Now, I’d like to turn to some concerns with Nick’s work, and offer, as a friendly critique, two qualifiers I have regarding the details of his paper, in the hope that he will develop his thought further:

1. The question of value. How do we have knowledge of what the value of resources is in the cybernetic system which Nick advocates? Here I am thinking of Friedrich Hayek, and his competing epistemologies. Hayek developed a cognitive epistemology, which outlines the fallibility of human knowledge, and which is in contrast to his epistemology of the marketplace, which uses the tool of pricing to coordinate human action across the social system, in an elegant but minimal system that operates upon the deficits of Hayekian cognitive limits. But, if the limits of human knowledge, in terms of allocating resources in a sufficiently complex social system, are incapable of producing the necessary knowledge, would technology be capable of playing the same role as pricing in coordinating action? How will that technology know how to value the goods it is coordinating, since, in many of Nick’s examples, pricing operates as the fundamental quantity for their measure?

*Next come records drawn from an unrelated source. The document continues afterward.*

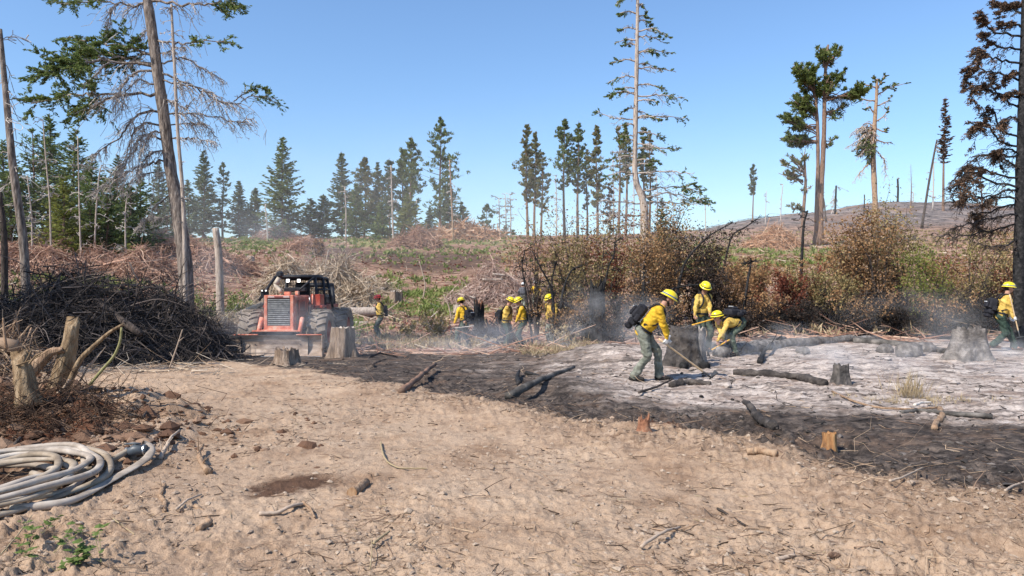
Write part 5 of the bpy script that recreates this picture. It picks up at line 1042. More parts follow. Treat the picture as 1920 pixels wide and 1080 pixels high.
# ------------------------------------------------------------------ the torn stumps on the left bank
def slope_log(pa, pb, d, w_, lift, label, tiltz=0):
    A_ = P(pa, d, lift); B_ = P(pb, d+.3, lift+tiltz); R = w_/2/F*d; k = np.linspace(0, 1, 8)[:, None]; root = empty('fallen_log', (A_+B_)/2); tag(root, label, 'log')
    g = Geo(); tubes(g, A_+(B_-A_)*k, R*(1+.05*np.sin(np.arange(8)*2.)), 12, 0); g.build('stem', M_bark_pale, root, smooth=True)
    u = unit(A_-B_); g = Geo(); tubes(g, np.array([A_-u*.01, A_+u*.012]), np.array([R, R])*1.005, 12, 0); g.build('sawn_end', M_cut, root)
def upright(pts, d, w0, w1, label, m, name, endm=None, sides=14, cat='tree stump', jag=.0, K=16, twigs=()):
    path = np.array([W(p[0], p[1], d+(p[2] if len(p) > 2 else 0)) for p in pts]); t = np.linspace(0, 1, K); tk = np.linspace(0, 1, len(path)); pp = np.stack([np.interp(t, tk, path[:, i]) for i in range(3)], -1); r = np.random.default_rng(int(abs(pts[0][0]))+3)
    for _ in range(2): pp[1:-1] = (pp[:-2]+2*pp[1:-1]+pp[2:])/4
    rr = (w0+(w1-w0)*t)/2/F*d*(1+.03*r.normal(size=K)); root = empty(name, (pp[0][0], pp[0][1], G(pp[0][0], pp[0][1]))); tag(root, label, cat)
    g = Geo(); tubes(g, pp, rr, 26 if w0 > 20 else sides, 0)
    if w0 > 20:      # ribbed, torn wood with a ragged top
        sd_ = 26; V = g.V[0].reshape(K, sd_, 3); an = np.arange(sd_)*2*np.pi/sd_; rib = 1+.16*fbm(np.cos(an)*2.5+w0, np.sin(an)*2.5, 3, 4)[None]*2+.10*fbm((an*2)[None]+0*V[..., 0], np.linspace(0, 6, K)[:, None]+0*V[..., 0], 3, 6)*2
        V = pp[:, None]+(V-pp[:, None])*rib[..., None]; up_ = unit(pp[-1]-pp[-2]); V[-1] += up_*(np.abs(fbm(an*1.3, an*0, 2, 8))*5*rr[-1])[:, None]; V[-2] += up_*(np.abs(fbm(an*1.3, an*0, 2, 8))*1.5*rr[-1])[:, None]; g.V[0] = V.reshape(-1, 3)
    g.build('trunk', m, root, smooth=True)
    if endm:
        tip = pp[-1]; n = 8; g = Geo(); a = r.uniform(0, 6.28, n); rad = rr[-1]*r.uniform(.3, .85, n); up = unit(pp[-1]-pp[-3]); B = tip+np.stack([np.cos(a)*rad, np.sin(a)*rad, 0*a], -1)
        tubes(g, np.stack([B-up*.03, B+up*(r.uniform(.01, .035, n))[:, None]], 1), np.stack([np.full(n, rr[-1]*.28), np.full(n, .002)], 1), 5, 0); g.build('splinters', endm, root)
    for tw in twigs:
        q = np.array([W(p[0], p[1], d+(p[2] if len(p) > 2 else -.1)) for p in tw]); t2 = np.linspace(0, 1, 10); tk2 = np.linspace(0, 1, len(q)); q = np.stack([np.interp(t2, tk2, q[:, i]) for i in range(3)], -1)
        g = Geo(); tubes(g, q, np.linspace(.012, .003, 10), 6, 0); g.build('side_branch', m, root)
    return root
upright([(108,735),(120,690),(130,650),(136,612)], 9.0, 40, 24, 'upright pale splintered trunk stub on the left bank', M_yelwood, 'torn_stump', endm=M_cut)
upright([(56,762),(50,730),(44,700),(40,678)], 8.2, 42, 28, 'orange-brown torn stub at the left edge with broken bark', M_yelwood, 'torn_stump', endm=M_cut, twigs=([(30,685),(60,675),(95,655)],[(48,680),(55,665),(62,650)],[(55,682),(66,668),(80,660)]))
upright([(55,700),(75,680),(95,660),(112,657)], 8.9, 26, 12, 'broken limb bent right between the two pale stubs', M_bark_tan, 'broken_limb', cat='branch', endm=M_cut)
upright([(128,722),(138,700),(150,672),(175,650),(205,622),(232,608)], 8.9, 12, 5, 'long yellow-brown bent limb rising to the right from the left bank', M_yelwood, 'bent_limb', cat='branch')
upright([(168,722),(190,695),(215,668),(226,640),(228,614)], 8.7, 6, 4, 'thin green curved stem beside the bent limb', M_green_stem, 'green_stem', cat='branch')
upright([(108,738),(120,728),(130,712)], 8.6, 7, 5, 'short bleached stick at the foot of the bent limb', M_deadtan, 'bleached_stick', cat='stick', sides=7)
upright([(150,715),(165,688),(190,658)], 9.2, 4, 2, 'thin grey forked twig between the bent limb and the green stem', M_deadtan, 'grey_twig', cat='twig', sides=6, twigs=([(165,688),(175,680),(198,650)],))
upright([(12,655),(8,625),(6,596)], 10.5, 6, 3, 'thin upright root at the left frame edge', M_bark_tan, 'upright_root', cat='root', sides=6)
upright([(318,690),(330,655),(342,618)], 15.5, 3.5, 2, 'thin pale twig standing before the dark brush', M_deadtan, 'pale_twig', cat='twig', sides=5, twigs=([(325,670),(318,660)],[(335,640),(345,632)]))
slope_log(652, 707, 41, 17, .25, 'thick pale log with an orange broken end below the tall tan heap', .12)
slope_log(640, 690, 36, 10, .1, 'thinner grey fallen log just below the thick pale log', .05)
upright([(694,600),(715,590),(732,578),(748,566)], 33, 3.5, 2, 'pale bent branch behind the red-helmeted firefighter', M_deadtan, 'pale_branch', cat='branch', sides=6)
upright([(847,600),(842,575),(832,552)], 32, 3.5, 2, 'thin pale branch standing left of the lone middle firefighter', M_deadtan, 'pale_branch', cat='branch', sides=6)
upright([(793,560),(798,535),(792,510),(786,490)], 50, 3, 2, 'tall thin pale sapling stem on the green patch', M_deadtan, 'pale_branch', cat='branch', sides=6)
# root tangle hanging on the front of the bank
r = np.random.default_rng(44); n = 700; x = r.normal(size=n)*.55-5.35; y = r.uniform(7.6, 8.6, n); z = gh(x, y)+r.uniform(0, .22, n); D = unit(r.normal(size=(n, 3))*np.array([1, .5, .8])); L = r.uniform(.08, .5, n); k = np.linspace(0, 1, 6)
p = np.stack([x, y, z], -1)[:, None]+D[:, None]*(L[:, None]*k)[..., None]; p += np.cumsum(r.normal(size=p.shape)*.018, 1); p[..., 2] = np.maximum(p[..., 2], gh(p[..., 0].ravel(), p[..., 1].ravel()).reshape(n, 6)-.01)
g = Geo(); tubes(g, p, r.uniform(.002, .007, (n, 1))*(1-.6*k)[None], 4, 0, False); o = g.build('root_tangle', mat('dark_root_bark', [(.02,.013,.01),(.06,.035,.022),(.14,.085,.055)], island=.85)); tag(o, kind='stuff')

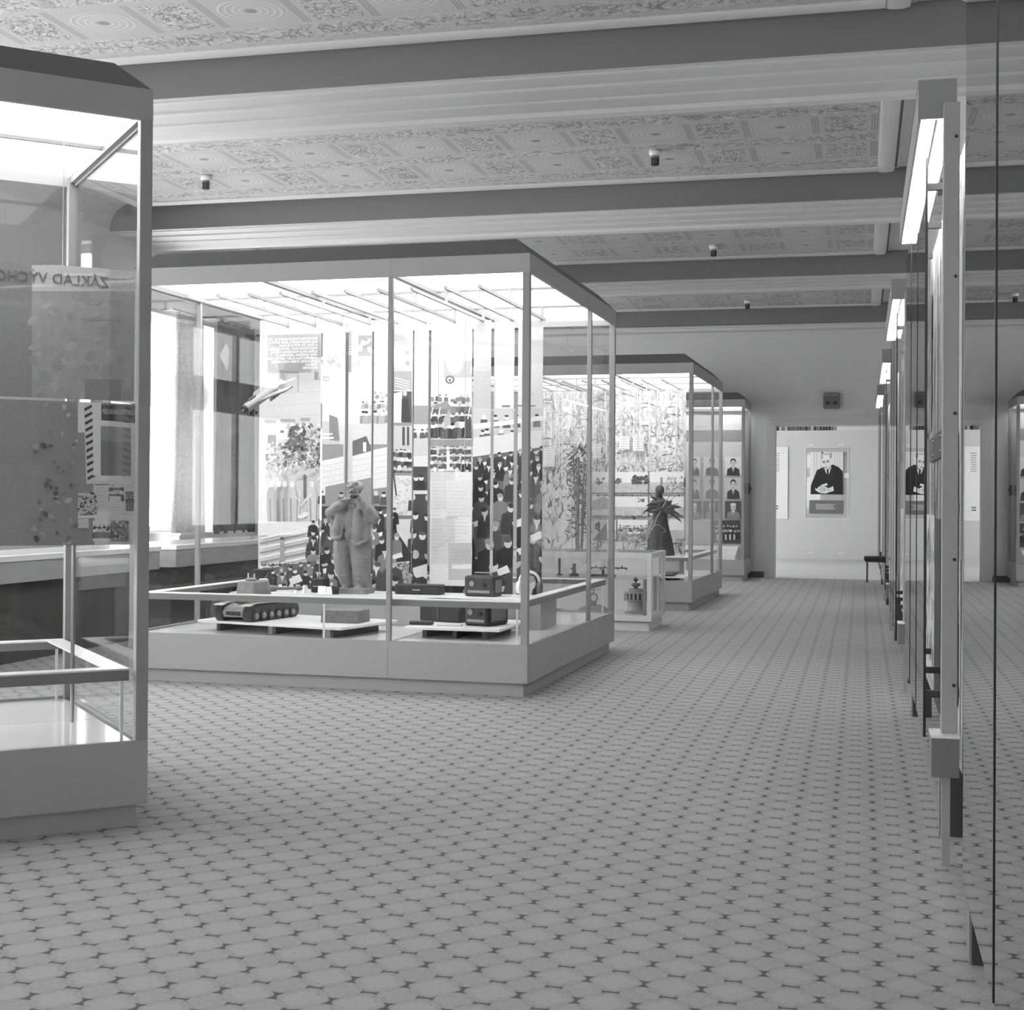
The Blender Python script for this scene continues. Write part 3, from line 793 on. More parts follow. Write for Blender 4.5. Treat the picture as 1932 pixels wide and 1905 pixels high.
# ------------------------------------------------------------------ large case: objects on the white boards
def board(label, O, rz, w_, d_, z, legs=True):
    t = thing('display_board', label, 'display board', (O.x, O.y, ZB - .012), rz)
    h = z - (ZB - .012)
    MB().box(0, w_, 0, d_, h - .018, h).build('board_top', M_WHITE, t, bevel=.002, seg=1)
    for x in (.12, w_ * .5, w_ - .12):
        MB().box(x - .015, x + .015, .08, d_ - .08, 0, h - .018).build('batten', M_CHAR, t)
    return t
ZBD = .392
b1a = L1(-2.46, .33); b1b = L1(-1.29, .075)
ang1 = math.atan2(b1b.y - b1a.y, b1b.x - b1a.x); B1 = local((b1a.x, b1a.y), ang1)
board('white display board carrying the model tank and a stone block', b1a, ang1, (b1b - b1a).length, .70, ZBD)
b2a = L1(-.93, .30); B2 = local((b2a.x, b2a.y), RZ)
board('white display board carrying the black radio sets', b2a, RZ, .66, .75, ZBD)
# higher rear platform
pf = thing('rear_platform', 'long pale platform across the back of the large case', 'platform', L1(-2.6, 1.12, ZB - .012), RZ)
MB().box(0, 2.4, 0, .48, 0, .2).build('platform_body', M_CASE, pf); MB().box(-.01, 2.41, -.01, .49, .2, .215).build('platform_top', M_WHITE, pf)
ZPF = ZB - .012 + .215

# model tank (rear towards the viewer, gun pointing away to the right)
tkP = L1(-2.10, .54, ZBD)
tk = thing('model_tank', 'grey model tank with side skirts standing on the white board', 'model tank', tkP, RZ + math.radians(-10))
hw = .145; hl = .30
MB().prism([(-hl + .02, .03), (-hl - .0, .06), (-hl + .03, .098), (-hl + .11, .118), (hl - .06, .118), (hl, .07), (hl - .03, .03)], 'x', -.085, .085).build('hull', M_TANK, tk)
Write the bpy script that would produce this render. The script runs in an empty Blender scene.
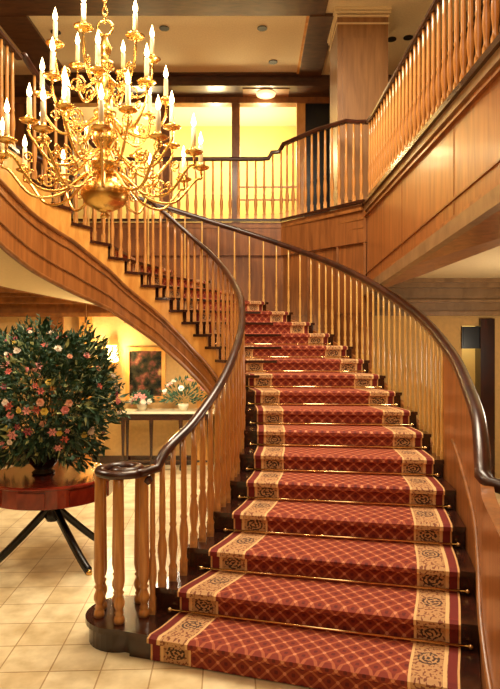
import bpy, bmesh, math, random
from mathutils import Vector, Matrix
random.seed(7)
C = bpy.context.scene.collection
PI = math.pi
EYE = 1.94
RISE = 0.155
UP = 3.72          # upper floor level

# ------------------------------------------------------------------ materials
def mat_new(name):
    m = bpy.data.materials.new(name); m.use_nodes = True
    nt = m.node_tree; b = nt.nodes['Principled BSDF']
    return m, nt, b
def rgb(c):  # sRGB 0-255 to linear
    return tuple(((v/255)/12.92 if v/255 <= .04045 else ((v/255+.055)/1.055)**2.4) for v in c) + (1,)
def plain(name, c, rough=.5, metal=0, noise=.0, scale=8, bump=0):
    m, nt, b = mat_new(name)
    b.inputs['Roughness'].default_value = rough; b.inputs['Metallic'].default_value = metal
    col = rgb(c)
    if noise or bump:
        tc = nt.nodes.new('ShaderNodeTexCoord'); n = nt.nodes.new('ShaderNodeTexNoise')
        n.inputs['Scale'].default_value = scale; n.inputs['Detail'].default_value = 5
        nt.links.new(tc.outputs['Object'], n.inputs['Vector'])
        r = nt.nodes.new('ShaderNodeValToRGB')
        r.color_ramp.elements[0].position = .3; r.color_ramp.elements[1].position = .7
        r.color_ramp.elements[0].color = tuple(v*(1-noise) for v in col[:3])+(1,)
        r.color_ramp.elements[1].color = tuple(min(1, v*(1+noise)) for v in col[:3])+(1,)
        nt.links.new(n.outputs['Fac'], r.inputs['Fac']); nt.links.new(r.outputs['Color'], b.inputs['Base Color'])
        if bump:
            bp = nt.nodes.new('ShaderNodeBump'); bp.inputs['Strength'].default_value = bump
            bp.inputs['Distance'].default_value = .01
            nt.links.new(n.outputs['Fac'], bp.inputs['Height']); nt.links.new(bp.outputs['Normal'], b.inputs['Normal'])
    else:
        b.inputs['Base Color'].default_value = col
    return m
def wood(name, dark, light, rough=.3, scale=(14, 14, 1.2), coat=.3):
    m, nt, b = mat_new(name)
    tc = nt.nodes.new('ShaderNodeTexCoord'); mp = nt.nodes.new('ShaderNodeMapping')
    mp.inputs['Scale'].default_value = scale
    n = nt.nodes.new('ShaderNodeTexNoise'); n.inputs['Scale'].default_value = 1.6; n.inputs['Detail'].default_value = 7
    n.inputs['Distortion'].default_value = .6
    r = nt.nodes.new('ShaderNodeValToRGB')
    r.color_ramp.elements[0].position = .3; r.color_ramp.elements[0].color = rgb(dark)
    r.color_ramp.elements[1].position = .72; r.color_ramp.elements[1].color = rgb(light)
    L = nt.links.new
    L(tc.outputs['Object'], mp.inputs['Vector']); L(mp.outputs['Vector'], n.inputs['Vector'])
    L(n.outputs['Fac'], r.inputs['Fac']); L(r.outputs['Color'], b.inputs['Base Color'])
    b.inputs['Roughness'].default_value = rough
    b.inputs['Coat Weight'].default_value = coat; b.inputs['Coat Roughness'].default_value = .15
    return m
def emit(name, c, s):
    m, nt, b = mat_new(name)
    b.inputs['Base Color'].default_value = rgb(c)
    b.inputs['Emission Color'].default_value = rgb(c); b.inputs['Emission Strength'].default_value = s
    return m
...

2. Affect and subjectification. This seems to me the aesthetic question of how we represent the alternative – the neoliberal regime is, in part, popular due to its anti-statist ideology – freedom from the state is a simple to understand notion of liberty (which can be seen in the focus on inflation and minimal intervention in the DSGE model Nick outlines). A new politics must not only produce a new technical model for operating economies, but must also be coupled with a new ideals — perhaps the most developed statement in this regards comes from the manifesto in terms of ‘freedom from work.’ This, of course, inverts neoliberal ideology, but also goes against the grain of a Weberian culture which is deeply ingrained in the Western mindset. Here then, I see a challenge, not just for Nick, but the audience as well, in regards to how we might revolutionize our cultural ideals, and develop a new commons around different affective values.